The first virtual residency will be offered in fall 2018 as part of SUNY Empire’s “Year of Indigenous Peoples of the Americas” initiative. This initial residency will feature five courses: First Peoples of North America (undergrad), Native American Art and History (undergrad), Colonization and Resistance (grad/undergrad), and a three-week collaborative module between Native American Art and Culture (undergrad/international education) and Introduction to Critical Pedagogy (grad).
Its creation stems from Rogers’ experience in the Lebanon Residency Program, where this model was introduced, and from developing and implementing Open Education Resources (OER) – the latter an expertise she shares with SUNY colleges and universities across the state through a complementary appointment as an Open SUNY Fellow in Innovation and Research for the university system.
While new modalities and practices have advanced Rogers’ work in recent years, she has remained true to her passion, consistently discovering new ways to enhance the college curriculum with cross-cultural knowledge, collaborations with colleagues and student feedback. The effectiveness of her teaching approach was recognized recently by SUNY with the bestowal of a 2017-2018 Chancellor’s Award for Excellence in Teaching.
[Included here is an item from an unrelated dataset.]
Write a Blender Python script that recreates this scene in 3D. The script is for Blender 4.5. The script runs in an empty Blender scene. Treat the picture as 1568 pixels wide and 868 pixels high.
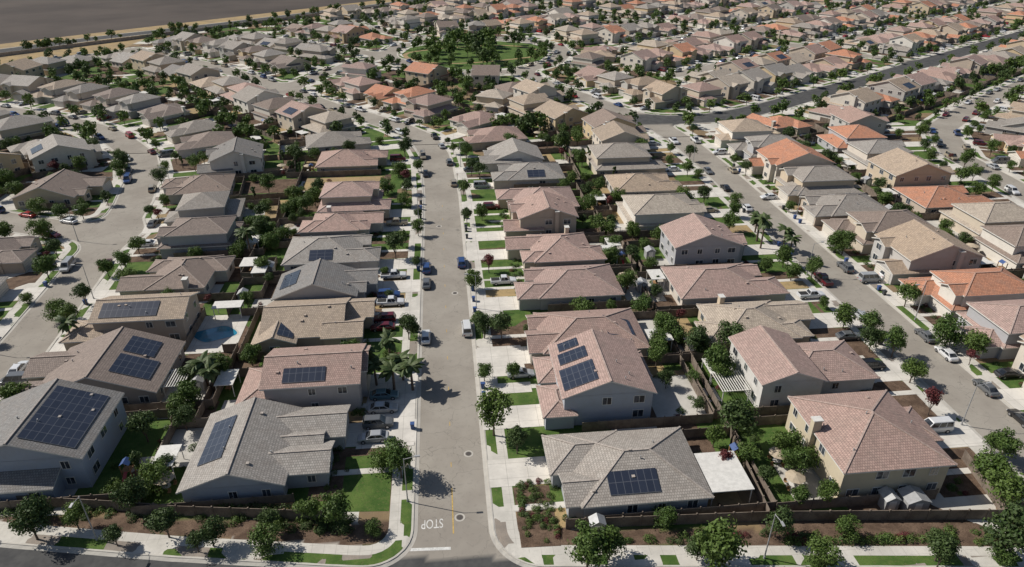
import bpy, math, random
import numpy as np
from math import *
from mathutils import Vector
R=random.Random(7)
SC=bpy.context.scene; COL=SC.collection
CH=70.0;CX=1.2;PIT=radians(28.6);YAW=radians(5.85)
# ---------------------------------------------------------------- materials
def newmat(name):
    m=bpy.data.materials.new(name);m.use_nodes=True;nt=m.node_tree;b=nt.nodes['Principled BSDF'];return m,nt,b
def setin(nt,inp,v):
    if isinstance(v,bpy.types.NodeSocket): nt.links.new(v,inp)
    else:
        if hasattr(inp.default_value,'__len__') and not isinstance(v,(int,float)) and len(v)==3 and len(inp.default_value)==4: v=(*v,1)
        inp.default_value=v
def mix(nt,f,a,b,bt='MIX'):
    n=nt.nodes.new('ShaderNodeMix');n.data_type='RGBA';n.blend_type=bt
    setin(nt,n.inputs[0],f);setin(nt,n.inputs[6],a);setin(nt,n.inputs[7],b);return n.outputs[2]
def mth(nt,op,a,b=0.0,c=None):
    n=nt.nodes.new('ShaderNodeMath');n.operation=op;setin(nt,n.inputs[0],a);setin(nt,n.inputs[1],b)
    if c is not None:setin(nt,n.inputs[2],c)
    return n.outputs[0]
def noise(nt,co,s,d=3,r=.5):
    n=nt.nodes.new('ShaderNodeTexNoise');n.inputs['Scale'].default_value=s;n.inputs['Detail'].default_value=min(d,3);n.inputs['Roughness'].default_value=r
    nt.links.new(co,n.inputs['Vector']);return n.outputs[0]
def coord(nt,k='Object'): return nt.nodes.new('ShaderNodeTexCoord').outputs[k]
def wpos(nt): return nt.nodes.new('ShaderNodeNewGeometry').outputs['Position']
def ss(nt,x,a,b):
    n=nt.nodes.new('ShaderNodeMapRange');n.interpolation_type='SMOOTHSTEP';setin(nt,n.inputs[0],x);n.inputs[1].default_value=a;n.inputs[2].default_value=b;return n.outputs[0]
def attr(nt,k):
    n=nt.nodes.new('ShaderNodeAttribute');n.attribute_name=k;return n.outputs['Fac']
def bump(nt,b,h,st,dist=.05):
    n=nt.nodes.new('ShaderNodeBump');n.inputs['Strength'].default_value=st;n.inputs['Distance'].default_value=dist;nt.links.new(h,n.inputs['Height']);nt.links.new(n.outputs[0],b.inputs['Normal'])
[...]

Additionally, as a former tribal political advocate who has studied and published many works on the Aztec, Maya, Seminole, Seneca and Taino cultures, Rogers is playing a leading role in SUNY Empire’s “Year of Indigenous Peoples of the Americas” initiative, for which the college will overlay the cultural theme across its course offerings and student events and activities during the 2018-19 academic year.
“Educational curriculum tends to give voice to the mainstream, Western perspectives of culture,” she said. “The ‘Year of’ initiative is a way to show how the college recognizes that general limitation and how we, as a college community, are changing that narrative. For the Year of Indigenous Peoples of the Americas, we will highlight the role that native people play in our society. We will also bring to attention the limited role that native peoples have had in higher education, in hopes of creating new pathways for partnership and collaboration with tribes and nations across the Americas.”